**AIM**
From the first line of the listing below to the line with "1.5)), .42, .55)", print each line exactly, and nothing more. Leave out the pictures.
——
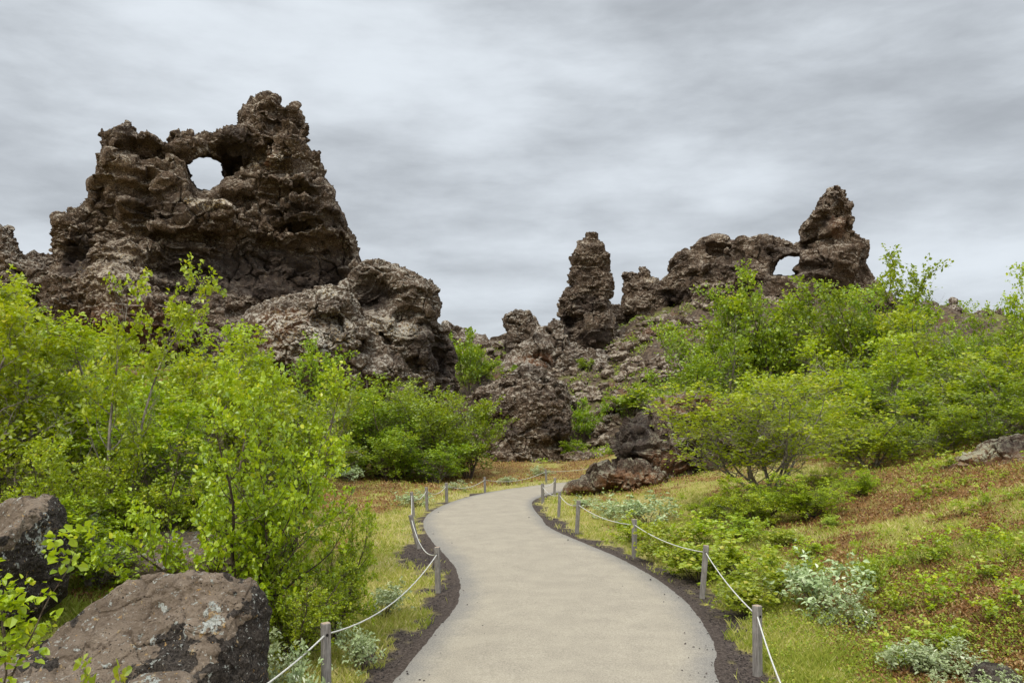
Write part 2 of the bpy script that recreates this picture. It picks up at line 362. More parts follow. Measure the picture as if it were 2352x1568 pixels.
m_boul, k, out = mat('boulder_rock'); o_ = k.coord('Object'); mk = k.sep(k.attr('mask'), True)
wp = k.vec('ADD', o_, k.vec('SCALE', k.noise(o_, 9, 3, .6, col=True), None)); wp.node.inputs[1].links[0].from_node.inputs['Scale'].default_value = .10
lo = k.noise(o_, 2.6, 5, .6); me_ = k.noise(o_, 13, 5, .7); fi = k.noise(o_, 55, 4, .8); gr_ = k.noise(o_, 190, 2, .8)
c = k.mix(k.ramp(lo, .35, .65), (.215, .160, .112), (.31, .238, .172)); c = k.mix(k.ramp(me_, .50, .66), c, (.15, .108, .075)); c = k.mix(k.ramp(me_, .40, .30), c, (.40, .32, .24))
c = k.mix(k.ramp(fi, .42, .30, 0, .75), c, (.05, .037, .028)); c = k.mix(k.ramp(fi, .58, .70, 0, .6), c, (.42, .35, .28))
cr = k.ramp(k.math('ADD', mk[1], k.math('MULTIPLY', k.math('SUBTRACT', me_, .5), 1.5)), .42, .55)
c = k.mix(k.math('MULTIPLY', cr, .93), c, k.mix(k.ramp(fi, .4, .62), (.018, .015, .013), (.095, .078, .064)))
w1 = k.noise(wp, 17, 4, .65); w2 = k.noise(k.mapping(wp, loc=(7, 2, 4)), 21, 4, .65); w3 = k.noise(k.mapping(wp, loc=(3, 9, 1)), 34, 3, .6)
ochre_ = k.ramp(k.math('ADD', w2, k.math('MULTIPLY', mk[0], .12)), .645, .665); c = k.mix(k.math('MULTIPLY', ochre_, .85), c, k.mix(k.ramp(w3, .4, .6), (.50, .29, .10), (.62, .47, .27)))
white = k.ramp(k.math('ADD', w1, k.math('MULTIPLY', mk[0], .19)), .630, .650); c = k.mix(k.math('MULTIPLY', white, .9), c, k.mix(k.ramp(fi, .4, .6), (.36, .37, .32), (.68, .69, .62)))
dots = k.ramp(w3, .655, .67); c = k.mix(k.math('MULTIPLY', dots, .75), c, (.50, .48, .42))
pt = k.math('MULTIPLY', k.ramp(k.vor(wp, 34), .13, .20, 1., 0.), k.ramp(lo, .42, .58)); c = k.mix(pt, c, (.018, .014, .012))
hb = k.math('ADD', k.math('MULTIPLY', me_, 1.3), k.math('MULTIPLY', fi, .6)); hb = k.math('ADD', hb, k.math('MULTIPLY', gr_, .22)); hb = k.math('SUBTRACT', hb, k.math('MULTIPLY', pt, .5)); hb = k.math('ADD', hb, k.math('MULTIPLY', k.math('ADD', white, ochre_), .12))
principled(k, out, c, .93, k.bump(hb, 1., .045), .2)
m_mossy = rock_mat('mossy_rock', (.028, .02, .015), (.095, .064, .043), (.24, .175, .125), (.40, .38, .26), .65, soil=(.21, .10, .045), sc=1.3)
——
**ANSWER TO THE PROBLEM**
Write part 2 of the bpy script that recreates this picture. It picks up at line 362. More parts follow. Measure the picture as if it were 2352x1568 pixels.
m_boul, k, out = mat('boulder_rock'); o_ = k.coord('Object'); mk = k.sep(k.attr('mask'), True)
wp = k.vec('ADD', o_, k.vec('SCALE', k.noise(o_, 9, 3, .6, col=True), None)); wp.node.inputs[1].links[0].from_node.inputs['Scale'].default_value = .10
lo = k.noise(o_, 2.6, 5, .6); me_ = k.noise(o_, 13, 5, .7); fi = k.noise(o_, 55, 4, .8); gr_ = k.noise(o_, 190, 2, .8)
c = k.mix(k.ramp(lo, .35, .65), (.215, .160, .112), (.31, .238, .172)); c = k.mix(k.ramp(me_, .50, .66), c, (.15, .108, .075)); c = k.mix(k.ramp(me_, .40, .30), c, (.40, .32, .24))
c = k.mix(k.ramp(fi, .42, .30, 0, .75), c, (.05, .037, .028)); c = k.mix(k.ramp(fi, .58, .70, 0, .6), c, (.42, .35, .28))
cr = k.ramp(k.math('ADD', mk[1], k.math('MULTIPLY', k.math('SUBTRACT', me_, .5), 1.5)), .42, .55)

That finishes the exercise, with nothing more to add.